Btw for those who don't know or weren't around, there was an idea for creating a super conference was batted around in 1959. And the NCAA caused this one, too.
You have to remember there weren't "really" any rules followed back then for subsidizing players. The NCAA's ability to adminiser punishment came in 1952, when they shut down Kentucky's basketball program for a year in the wake of a point-shaving scandal. Walter Byers - the guy who kept us from being able to see games until the Supreme Court said he couldn't - emerged as a powerhouse from that episode. All the conferences DID realize they needed some regulation - and when the NCAA socked it to Kentucky, they became the de facto and unelected judges of the whole thing.
That same year of scandal (1951), there was a long-running 'north/south' war going on between the California teams in the PCC and the Oregon and Washington contingent. They all began accusing one another of lowering academic standards to let players into school. The NCAA investigated and found that an Oregon Webfoots booster had paid monies to players with the knowledge of Coach Jim Aiken. He resigned. In retaliation, Oregon suggested that UCLA's head coach Red Saunders be investigated. UCLA's Chancellor promised to review it internally (ha ha), but after a five-year probe with former players testifying, they determined UCLA had, in fact, violated the PCC codes and hit them with three years' probation coming right after they won their first national title. UCLA thus became the first team in NCAA history to get sanctioned upon winning the UPI title.
You can probably guess what happened next. UCLA went with, "But we weren't the only school doing this," and pointed the finger everywhere else. (To their credit, they never denied it - to their discredit, they built the most corrupt basketball power in NCAA history).
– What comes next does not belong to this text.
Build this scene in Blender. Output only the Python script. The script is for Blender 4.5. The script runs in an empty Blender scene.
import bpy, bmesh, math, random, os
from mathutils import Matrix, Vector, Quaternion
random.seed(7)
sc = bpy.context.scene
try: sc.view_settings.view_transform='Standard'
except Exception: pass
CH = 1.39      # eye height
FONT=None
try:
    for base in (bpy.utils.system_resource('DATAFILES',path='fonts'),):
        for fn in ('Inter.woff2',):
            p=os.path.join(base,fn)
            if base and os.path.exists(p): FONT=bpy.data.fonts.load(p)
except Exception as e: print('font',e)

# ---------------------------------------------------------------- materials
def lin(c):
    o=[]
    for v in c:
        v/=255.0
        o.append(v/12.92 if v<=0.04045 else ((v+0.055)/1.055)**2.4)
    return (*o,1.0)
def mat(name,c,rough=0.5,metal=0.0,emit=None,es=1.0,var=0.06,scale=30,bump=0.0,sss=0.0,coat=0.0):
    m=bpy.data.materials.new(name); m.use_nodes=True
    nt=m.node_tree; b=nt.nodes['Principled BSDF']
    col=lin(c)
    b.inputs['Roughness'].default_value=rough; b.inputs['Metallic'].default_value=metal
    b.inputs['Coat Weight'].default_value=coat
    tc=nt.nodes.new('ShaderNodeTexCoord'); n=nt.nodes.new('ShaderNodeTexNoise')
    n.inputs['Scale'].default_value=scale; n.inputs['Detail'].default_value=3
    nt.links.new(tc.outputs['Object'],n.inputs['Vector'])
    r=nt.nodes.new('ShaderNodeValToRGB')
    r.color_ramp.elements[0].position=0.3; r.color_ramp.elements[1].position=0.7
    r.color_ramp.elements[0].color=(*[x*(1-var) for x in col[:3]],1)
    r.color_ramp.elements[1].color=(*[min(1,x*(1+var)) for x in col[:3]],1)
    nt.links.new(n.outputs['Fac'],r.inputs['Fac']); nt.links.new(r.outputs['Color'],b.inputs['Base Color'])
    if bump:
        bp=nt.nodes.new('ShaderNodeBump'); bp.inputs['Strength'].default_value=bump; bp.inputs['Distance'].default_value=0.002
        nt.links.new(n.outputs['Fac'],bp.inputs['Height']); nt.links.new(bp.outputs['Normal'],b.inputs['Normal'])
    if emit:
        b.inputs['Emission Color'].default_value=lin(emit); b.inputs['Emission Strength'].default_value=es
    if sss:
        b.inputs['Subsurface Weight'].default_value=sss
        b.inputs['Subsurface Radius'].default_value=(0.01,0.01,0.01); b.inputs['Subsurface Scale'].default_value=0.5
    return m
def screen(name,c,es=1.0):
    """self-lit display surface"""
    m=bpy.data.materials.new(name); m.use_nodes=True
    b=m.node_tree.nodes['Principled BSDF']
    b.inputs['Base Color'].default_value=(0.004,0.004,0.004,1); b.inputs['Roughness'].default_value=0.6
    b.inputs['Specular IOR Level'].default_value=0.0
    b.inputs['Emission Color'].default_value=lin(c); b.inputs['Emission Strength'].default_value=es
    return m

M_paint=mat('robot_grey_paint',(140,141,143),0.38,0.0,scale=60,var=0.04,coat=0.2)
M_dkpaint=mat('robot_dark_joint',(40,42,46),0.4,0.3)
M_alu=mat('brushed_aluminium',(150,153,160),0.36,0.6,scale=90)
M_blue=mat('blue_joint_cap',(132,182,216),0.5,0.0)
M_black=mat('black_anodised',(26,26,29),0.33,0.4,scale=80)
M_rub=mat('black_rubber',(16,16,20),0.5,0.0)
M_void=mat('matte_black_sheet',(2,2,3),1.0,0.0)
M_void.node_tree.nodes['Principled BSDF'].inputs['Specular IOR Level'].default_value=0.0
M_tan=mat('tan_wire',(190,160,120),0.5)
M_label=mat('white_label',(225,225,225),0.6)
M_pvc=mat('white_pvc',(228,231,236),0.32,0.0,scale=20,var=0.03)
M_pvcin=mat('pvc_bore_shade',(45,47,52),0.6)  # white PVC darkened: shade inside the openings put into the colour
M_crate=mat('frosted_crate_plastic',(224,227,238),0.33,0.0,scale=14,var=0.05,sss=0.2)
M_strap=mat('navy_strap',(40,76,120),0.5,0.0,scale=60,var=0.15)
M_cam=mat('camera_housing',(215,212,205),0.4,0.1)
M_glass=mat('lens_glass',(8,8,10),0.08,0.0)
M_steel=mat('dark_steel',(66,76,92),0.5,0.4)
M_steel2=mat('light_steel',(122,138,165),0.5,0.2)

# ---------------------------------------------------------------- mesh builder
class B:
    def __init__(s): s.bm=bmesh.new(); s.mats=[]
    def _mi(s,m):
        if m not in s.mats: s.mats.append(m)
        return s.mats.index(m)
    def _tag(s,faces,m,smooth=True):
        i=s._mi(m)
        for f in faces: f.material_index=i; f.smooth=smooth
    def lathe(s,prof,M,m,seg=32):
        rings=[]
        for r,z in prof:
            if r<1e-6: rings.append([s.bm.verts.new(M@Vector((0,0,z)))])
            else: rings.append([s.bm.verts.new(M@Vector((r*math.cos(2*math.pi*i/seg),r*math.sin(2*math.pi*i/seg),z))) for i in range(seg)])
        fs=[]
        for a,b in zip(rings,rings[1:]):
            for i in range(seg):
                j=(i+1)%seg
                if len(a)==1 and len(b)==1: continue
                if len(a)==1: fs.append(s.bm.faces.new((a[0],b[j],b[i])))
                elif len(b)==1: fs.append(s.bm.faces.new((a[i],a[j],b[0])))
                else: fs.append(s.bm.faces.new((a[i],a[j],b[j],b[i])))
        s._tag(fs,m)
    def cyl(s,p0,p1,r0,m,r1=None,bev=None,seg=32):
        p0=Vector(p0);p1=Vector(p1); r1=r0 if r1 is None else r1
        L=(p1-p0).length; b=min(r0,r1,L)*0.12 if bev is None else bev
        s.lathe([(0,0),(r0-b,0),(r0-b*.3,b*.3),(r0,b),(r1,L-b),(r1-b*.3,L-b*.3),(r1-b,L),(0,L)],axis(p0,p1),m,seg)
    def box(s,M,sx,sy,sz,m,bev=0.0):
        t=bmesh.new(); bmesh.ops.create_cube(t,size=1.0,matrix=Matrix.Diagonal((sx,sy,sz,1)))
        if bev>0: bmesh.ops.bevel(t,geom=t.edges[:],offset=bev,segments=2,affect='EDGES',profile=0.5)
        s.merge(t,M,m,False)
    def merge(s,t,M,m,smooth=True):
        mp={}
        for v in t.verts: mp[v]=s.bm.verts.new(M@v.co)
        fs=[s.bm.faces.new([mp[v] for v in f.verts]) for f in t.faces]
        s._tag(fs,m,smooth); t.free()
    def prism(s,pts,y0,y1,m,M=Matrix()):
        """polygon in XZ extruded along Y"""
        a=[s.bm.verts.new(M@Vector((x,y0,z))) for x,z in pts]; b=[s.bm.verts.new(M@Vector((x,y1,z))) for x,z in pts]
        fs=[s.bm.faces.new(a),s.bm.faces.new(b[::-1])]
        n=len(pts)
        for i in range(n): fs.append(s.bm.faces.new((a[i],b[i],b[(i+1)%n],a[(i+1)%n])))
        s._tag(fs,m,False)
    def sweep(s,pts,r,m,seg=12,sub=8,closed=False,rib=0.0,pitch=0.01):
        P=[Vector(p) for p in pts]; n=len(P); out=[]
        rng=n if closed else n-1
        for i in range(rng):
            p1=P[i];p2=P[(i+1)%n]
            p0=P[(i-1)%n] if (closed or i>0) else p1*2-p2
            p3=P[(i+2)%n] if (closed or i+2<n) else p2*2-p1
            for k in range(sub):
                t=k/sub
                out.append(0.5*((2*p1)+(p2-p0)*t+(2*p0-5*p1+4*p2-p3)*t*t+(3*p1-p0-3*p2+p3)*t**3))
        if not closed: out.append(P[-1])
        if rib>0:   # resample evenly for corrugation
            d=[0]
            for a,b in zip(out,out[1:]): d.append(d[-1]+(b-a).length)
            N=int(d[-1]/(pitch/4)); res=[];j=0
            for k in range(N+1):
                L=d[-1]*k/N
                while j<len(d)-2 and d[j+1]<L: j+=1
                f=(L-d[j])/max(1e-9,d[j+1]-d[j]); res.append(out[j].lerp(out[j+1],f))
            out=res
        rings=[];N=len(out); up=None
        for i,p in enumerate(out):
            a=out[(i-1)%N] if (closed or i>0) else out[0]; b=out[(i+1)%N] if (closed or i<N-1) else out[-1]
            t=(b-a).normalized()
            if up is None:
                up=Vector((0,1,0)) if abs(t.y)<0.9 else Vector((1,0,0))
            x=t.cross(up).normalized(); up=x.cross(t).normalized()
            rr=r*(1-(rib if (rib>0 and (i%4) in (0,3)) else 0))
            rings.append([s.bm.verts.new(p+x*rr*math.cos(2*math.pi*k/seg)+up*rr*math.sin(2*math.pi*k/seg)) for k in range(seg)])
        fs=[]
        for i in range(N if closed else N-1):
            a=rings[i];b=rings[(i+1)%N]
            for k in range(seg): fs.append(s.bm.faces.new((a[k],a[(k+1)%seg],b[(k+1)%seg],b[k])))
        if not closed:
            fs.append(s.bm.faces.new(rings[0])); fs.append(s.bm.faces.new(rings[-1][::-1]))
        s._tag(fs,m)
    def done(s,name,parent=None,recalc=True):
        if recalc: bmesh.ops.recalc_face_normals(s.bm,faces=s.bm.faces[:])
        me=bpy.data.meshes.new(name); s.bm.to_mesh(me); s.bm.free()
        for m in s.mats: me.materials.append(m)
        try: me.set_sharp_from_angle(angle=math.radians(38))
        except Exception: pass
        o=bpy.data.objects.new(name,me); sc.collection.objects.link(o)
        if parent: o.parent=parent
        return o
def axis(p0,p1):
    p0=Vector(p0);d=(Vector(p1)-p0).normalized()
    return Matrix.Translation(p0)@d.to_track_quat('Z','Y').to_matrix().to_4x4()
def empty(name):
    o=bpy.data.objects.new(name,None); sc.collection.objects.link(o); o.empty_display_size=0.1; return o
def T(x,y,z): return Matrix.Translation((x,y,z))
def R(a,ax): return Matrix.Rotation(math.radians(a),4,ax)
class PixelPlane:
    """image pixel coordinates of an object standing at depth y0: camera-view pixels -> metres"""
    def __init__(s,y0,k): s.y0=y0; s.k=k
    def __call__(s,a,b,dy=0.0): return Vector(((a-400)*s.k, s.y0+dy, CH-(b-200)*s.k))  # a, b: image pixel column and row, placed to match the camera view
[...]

Then the PCC fined Washington, USC, and Cal for similar violations.
Then it got political.
The governor of California at that time (Goodwin Knight) was a Stanford grad who went to high school in Los Angeles, and he felt UCLA wasn't doing anything that wasn't going on at other schools, that the punishment didn't fit the crime. UCLA then decided they were done with the PCC and leaving. Governor Knight proposed that the California schools pull out and make their own conference. UCLA was on the verge of withdrawal, but they were talked out of it at the last minute. The following May (1957), the PCC held a vote that ended 5-4 in favor of UCLA continuing in the PCC. Stanford, Washington St, Oregon, and Idaho (the four schools not hit with sanctions) voted to expel UCLA from the PCC.
At that point, the PCC was done, the commissioner fired, the conference dissolved, and the files in the offices destroyed.
In response, the desire was to build a national mega-conference that would touch all parts of the USA. Air travel was becoming fashionable (the Dodgers and Giants moved west for the 1958 season).
The conference would have included:
USC
UCLA
Washington
Stanford
Cal
Air Force
Army
Navy
Notre Dame
Duke
Georgia Tech
Penn State
It fell apart because the Pentagon with 3 service academies in that situation went bonkers. But that kind of expansion back then also would have altered the course of the game, too.